Em primeiro lugar, relações que, mesmo desprovidas de objetivos sexuais, se pareçam com aquelas que se mantém com um objeto de amor. A psicanálise não precisa se envergonhar se aqui fala de amor, porque a religião diz a mesma coisa: ama o teu próximo como a ti mesmo. Ora, essa é uma exigência fácil de ser formulada, mas difícil de realizar.

Um outro tipo de vínculo emotivo é aquele que se estabelece mediante identificação. Tudo aquilo que provoca solidariedade significativa entre os homens desperta sentimentos comuns deste gênero: as identificações. Sobre esta repousa em grande parte a organização da sociedade humana...
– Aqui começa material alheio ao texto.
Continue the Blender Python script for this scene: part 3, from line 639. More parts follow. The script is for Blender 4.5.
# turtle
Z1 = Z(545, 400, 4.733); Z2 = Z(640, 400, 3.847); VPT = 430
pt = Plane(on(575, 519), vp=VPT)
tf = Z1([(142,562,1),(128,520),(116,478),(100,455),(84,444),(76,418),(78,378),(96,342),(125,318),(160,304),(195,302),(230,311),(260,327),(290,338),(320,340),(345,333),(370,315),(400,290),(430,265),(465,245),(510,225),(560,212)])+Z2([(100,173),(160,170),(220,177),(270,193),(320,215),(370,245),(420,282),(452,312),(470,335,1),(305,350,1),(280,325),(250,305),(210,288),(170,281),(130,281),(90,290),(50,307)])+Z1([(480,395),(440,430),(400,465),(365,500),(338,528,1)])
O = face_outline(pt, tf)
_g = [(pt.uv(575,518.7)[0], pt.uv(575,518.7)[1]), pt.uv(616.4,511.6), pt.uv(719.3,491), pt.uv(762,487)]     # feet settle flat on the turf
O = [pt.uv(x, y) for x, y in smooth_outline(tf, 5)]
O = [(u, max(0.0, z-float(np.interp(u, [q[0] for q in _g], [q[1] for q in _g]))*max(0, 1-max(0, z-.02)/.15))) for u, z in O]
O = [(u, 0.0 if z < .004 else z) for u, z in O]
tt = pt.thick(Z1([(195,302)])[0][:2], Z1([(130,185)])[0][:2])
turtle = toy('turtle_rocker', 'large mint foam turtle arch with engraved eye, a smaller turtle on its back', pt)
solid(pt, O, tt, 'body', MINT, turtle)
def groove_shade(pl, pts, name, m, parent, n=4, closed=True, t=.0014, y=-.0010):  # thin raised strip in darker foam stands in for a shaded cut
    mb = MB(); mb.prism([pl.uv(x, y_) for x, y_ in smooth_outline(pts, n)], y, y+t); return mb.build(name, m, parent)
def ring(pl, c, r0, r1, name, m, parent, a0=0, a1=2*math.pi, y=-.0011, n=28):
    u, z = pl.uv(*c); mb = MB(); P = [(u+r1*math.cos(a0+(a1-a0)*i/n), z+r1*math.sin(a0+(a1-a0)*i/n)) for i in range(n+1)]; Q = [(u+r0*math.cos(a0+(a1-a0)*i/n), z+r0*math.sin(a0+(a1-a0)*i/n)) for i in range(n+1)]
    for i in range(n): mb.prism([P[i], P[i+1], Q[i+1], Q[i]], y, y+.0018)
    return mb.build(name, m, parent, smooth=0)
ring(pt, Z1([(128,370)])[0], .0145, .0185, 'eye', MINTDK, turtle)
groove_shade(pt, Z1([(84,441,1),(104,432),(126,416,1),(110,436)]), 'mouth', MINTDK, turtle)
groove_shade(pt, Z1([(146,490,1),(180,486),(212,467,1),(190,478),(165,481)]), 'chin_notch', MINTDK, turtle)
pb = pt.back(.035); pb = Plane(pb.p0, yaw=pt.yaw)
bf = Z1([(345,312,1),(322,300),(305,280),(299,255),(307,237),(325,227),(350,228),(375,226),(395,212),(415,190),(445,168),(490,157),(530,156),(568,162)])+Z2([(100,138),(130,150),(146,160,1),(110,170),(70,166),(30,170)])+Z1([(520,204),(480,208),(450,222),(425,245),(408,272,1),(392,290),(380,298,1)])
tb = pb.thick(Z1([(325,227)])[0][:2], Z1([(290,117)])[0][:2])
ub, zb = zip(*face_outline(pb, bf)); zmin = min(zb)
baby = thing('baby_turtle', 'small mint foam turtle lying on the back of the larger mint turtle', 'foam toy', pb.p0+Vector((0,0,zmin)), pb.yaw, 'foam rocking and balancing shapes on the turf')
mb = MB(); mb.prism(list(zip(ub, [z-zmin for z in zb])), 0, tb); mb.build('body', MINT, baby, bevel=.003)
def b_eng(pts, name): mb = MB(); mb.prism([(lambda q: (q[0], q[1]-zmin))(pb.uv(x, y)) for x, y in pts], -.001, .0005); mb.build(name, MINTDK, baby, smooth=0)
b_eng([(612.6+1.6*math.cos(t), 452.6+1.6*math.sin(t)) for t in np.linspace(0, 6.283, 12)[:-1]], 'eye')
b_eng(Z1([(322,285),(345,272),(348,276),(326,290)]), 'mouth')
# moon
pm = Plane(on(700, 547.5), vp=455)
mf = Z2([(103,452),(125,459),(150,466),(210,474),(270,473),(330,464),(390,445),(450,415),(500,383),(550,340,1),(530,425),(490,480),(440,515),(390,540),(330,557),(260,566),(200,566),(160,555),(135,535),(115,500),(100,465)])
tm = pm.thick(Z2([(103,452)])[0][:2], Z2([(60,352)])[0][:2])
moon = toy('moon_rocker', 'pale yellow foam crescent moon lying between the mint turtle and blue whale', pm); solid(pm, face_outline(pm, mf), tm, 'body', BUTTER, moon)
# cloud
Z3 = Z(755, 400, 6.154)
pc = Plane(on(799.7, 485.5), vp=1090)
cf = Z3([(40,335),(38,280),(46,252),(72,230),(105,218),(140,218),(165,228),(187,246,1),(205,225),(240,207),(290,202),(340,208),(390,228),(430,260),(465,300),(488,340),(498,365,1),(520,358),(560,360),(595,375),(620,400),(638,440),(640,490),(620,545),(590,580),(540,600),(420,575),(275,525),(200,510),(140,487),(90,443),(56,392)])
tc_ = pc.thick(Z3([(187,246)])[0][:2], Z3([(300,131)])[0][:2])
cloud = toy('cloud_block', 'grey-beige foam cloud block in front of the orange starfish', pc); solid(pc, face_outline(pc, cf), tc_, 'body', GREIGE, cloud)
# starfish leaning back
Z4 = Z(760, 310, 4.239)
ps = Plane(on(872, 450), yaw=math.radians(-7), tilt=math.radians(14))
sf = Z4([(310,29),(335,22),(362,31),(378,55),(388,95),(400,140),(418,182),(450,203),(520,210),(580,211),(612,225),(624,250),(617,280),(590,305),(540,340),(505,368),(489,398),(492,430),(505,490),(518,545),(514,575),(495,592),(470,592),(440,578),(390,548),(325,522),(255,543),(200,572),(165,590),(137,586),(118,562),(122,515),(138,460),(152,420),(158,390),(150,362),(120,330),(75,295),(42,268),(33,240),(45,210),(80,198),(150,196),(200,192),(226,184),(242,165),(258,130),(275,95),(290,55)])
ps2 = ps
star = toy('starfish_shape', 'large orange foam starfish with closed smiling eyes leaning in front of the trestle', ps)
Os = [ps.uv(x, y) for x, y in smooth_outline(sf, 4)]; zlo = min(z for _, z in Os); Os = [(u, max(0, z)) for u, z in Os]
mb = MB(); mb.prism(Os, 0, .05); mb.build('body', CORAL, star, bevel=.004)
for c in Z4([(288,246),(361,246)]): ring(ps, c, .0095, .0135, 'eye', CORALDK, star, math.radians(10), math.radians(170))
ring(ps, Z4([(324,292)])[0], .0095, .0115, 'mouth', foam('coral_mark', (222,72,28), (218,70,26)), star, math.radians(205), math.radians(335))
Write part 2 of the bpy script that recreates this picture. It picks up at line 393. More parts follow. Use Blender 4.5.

Faz parte da desigualdade inata e não eliminável entre os homens que eles se distinguem em chefes e seguidores. Os seguidores representam a grande maioria, necessitam de uma autoridade que tome decisões por eles, à qual geralmente se submetem incondicionalmente...

O ideal seria naturalmente uma comunidade humana que tivesse submetido a vida de suas pulsões à ditadura da razão. Nada mais poderia produzir uma união tão perfeita e tenaz entre os homens, capaz de resistir até mesmo à renúncia a recíprocos vínculos emotivos. Mas, muito provavelmente, esta é uma esperança utópica...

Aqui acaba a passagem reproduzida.